Begin

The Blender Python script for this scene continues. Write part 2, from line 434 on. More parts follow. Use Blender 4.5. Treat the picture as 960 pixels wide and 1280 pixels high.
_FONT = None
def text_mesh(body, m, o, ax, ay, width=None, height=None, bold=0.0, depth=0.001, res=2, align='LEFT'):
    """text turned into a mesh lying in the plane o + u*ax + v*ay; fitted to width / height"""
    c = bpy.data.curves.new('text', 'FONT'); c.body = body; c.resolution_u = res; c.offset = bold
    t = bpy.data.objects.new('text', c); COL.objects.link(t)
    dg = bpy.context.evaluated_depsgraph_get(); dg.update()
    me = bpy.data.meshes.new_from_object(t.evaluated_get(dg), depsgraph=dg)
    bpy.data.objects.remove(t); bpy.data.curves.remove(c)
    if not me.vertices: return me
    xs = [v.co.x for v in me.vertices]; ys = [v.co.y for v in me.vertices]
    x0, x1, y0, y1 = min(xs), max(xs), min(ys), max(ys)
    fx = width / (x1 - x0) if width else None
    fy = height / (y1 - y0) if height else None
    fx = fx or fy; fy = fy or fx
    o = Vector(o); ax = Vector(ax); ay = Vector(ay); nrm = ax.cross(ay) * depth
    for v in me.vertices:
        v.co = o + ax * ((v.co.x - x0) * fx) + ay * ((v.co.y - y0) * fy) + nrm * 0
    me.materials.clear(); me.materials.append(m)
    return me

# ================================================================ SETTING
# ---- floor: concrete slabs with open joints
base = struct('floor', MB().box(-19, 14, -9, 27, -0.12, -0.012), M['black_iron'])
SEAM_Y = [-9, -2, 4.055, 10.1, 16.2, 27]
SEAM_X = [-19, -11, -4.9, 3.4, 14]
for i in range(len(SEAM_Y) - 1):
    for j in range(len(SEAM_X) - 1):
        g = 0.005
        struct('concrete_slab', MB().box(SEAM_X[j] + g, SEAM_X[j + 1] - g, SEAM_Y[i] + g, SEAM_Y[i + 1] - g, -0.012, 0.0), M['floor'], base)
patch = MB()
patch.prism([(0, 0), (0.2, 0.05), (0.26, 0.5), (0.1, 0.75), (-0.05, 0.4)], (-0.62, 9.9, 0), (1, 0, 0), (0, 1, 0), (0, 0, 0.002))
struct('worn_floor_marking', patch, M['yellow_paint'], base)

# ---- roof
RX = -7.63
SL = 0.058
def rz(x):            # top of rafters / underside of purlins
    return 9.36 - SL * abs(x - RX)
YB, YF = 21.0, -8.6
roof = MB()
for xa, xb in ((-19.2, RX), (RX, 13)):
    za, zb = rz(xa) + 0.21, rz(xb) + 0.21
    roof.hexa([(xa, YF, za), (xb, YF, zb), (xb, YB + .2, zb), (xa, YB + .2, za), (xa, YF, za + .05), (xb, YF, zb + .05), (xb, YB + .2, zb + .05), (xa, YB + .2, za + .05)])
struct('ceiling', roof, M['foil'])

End

Directions for this task:
Repeat the material above in full, exactly as it stands.

Exercise answer:
The Blender Python script for this scene continues. Write part 2, from line 434 on. More parts follow. Use Blender 4.5. Treat the picture as 960 pixels wide and 1280 pixels high.
_FONT = None
def text_mesh(body, m, o, ax, ay, width=None, height=None, bold=0.0, depth=0.001, res=2, align='LEFT'):
    """text turned into a mesh lying in the plane o + u*ax + v*ay; fitted to width / height"""
    c = bpy.data.curves.new('text', 'FONT'); c.body = body; c.resolution_u = res; c.offset = bold
    t = bpy.data.objects.new('text', c); COL.objects.link(t)
    dg = bpy.context.evaluated_depsgraph_get(); dg.update()
    me = bpy.data.meshes.new_from_object(t.evaluated_get(dg), depsgraph=dg)
    bpy.data.objects.remove(t); bpy.data.curves.remove(c)
    if not me.vertices: return me
    xs = [v.co.x for v in me.vertices]; ys = [v.co.y for v in me.vertices]
    x0, x1, y0, y1 = min(xs), max(xs), min(ys), max(ys)
    fx = width / (x1 - x0) if width else None
    fy = height / (y1 - y0) if height else None
    fx = fx or fy; fy = fy or fx
    o = Vector(o); ax = Vector(ax); ay = Vector(ay); nrm = ax.cross(ay) * depth
    for v in me.vertices:
        v.co = o + ax * ((v.co.x - x0) * fx) + ay * ((v.co.y - y0) * fy) + nrm * 0
    me.materials.clear(); me.materials.append(m)
    return me

# ================================================================ SETTING
# ---- floor: concrete slabs with open joints
base = struct('floor', MB().box(-19, 14, -9, 27, -0.12, -0.012), M['black_iron'])
SEAM_Y = [-9, -2, 4.055, 10.1, 16.2, 27]
SEAM_X = [-19, -11, -4.9, 3.4, 14]
for i in range(len(SEAM_Y) - 1):
    for j in range(len(SEAM_X) - 1):
        g = 0.005
        struct('concrete_slab', MB().box(SEAM_X[j] + g, SEAM_X[j + 1] - g, SEAM_Y[i] + g, SEAM_Y[i + 1] - g, -0.012, 0.0), M['floor'], base)
patch = MB()
patch.prism([(0, 0), (0.2, 0.05), (0.26, 0.5), (0.1, 0.75), (-0.05, 0.4)], (-0.62, 9.9, 0), (1, 0, 0), (0, 1, 0), (0, 0, 0.002))
struct('worn_floor_marking', patch, M['yellow_paint'], base)

# ---- roof
RX = -7.63
SL = 0.058
def rz(x):            # top of rafters / underside of purlins
    return 9.36 - SL * abs(x - RX)
YB, YF = 21.0, -8.6
roof = MB()
for xa, xb in ((-19.2, RX), (RX, 13)):
    za, zb = rz(xa) + 0.21, rz(xb) + 0.21
    roof.hexa([(xa, YF, za), (xb, YF, zb), (xb, YB + .2, zb), (xa, YB + .2, za), (xa, YF, za + .05), (xb, YF, zb + .05), (xb, YB + .2, zb + .05), (xa, YB + .2, za + .05)])
struct('ceiling', roof, M['foil'])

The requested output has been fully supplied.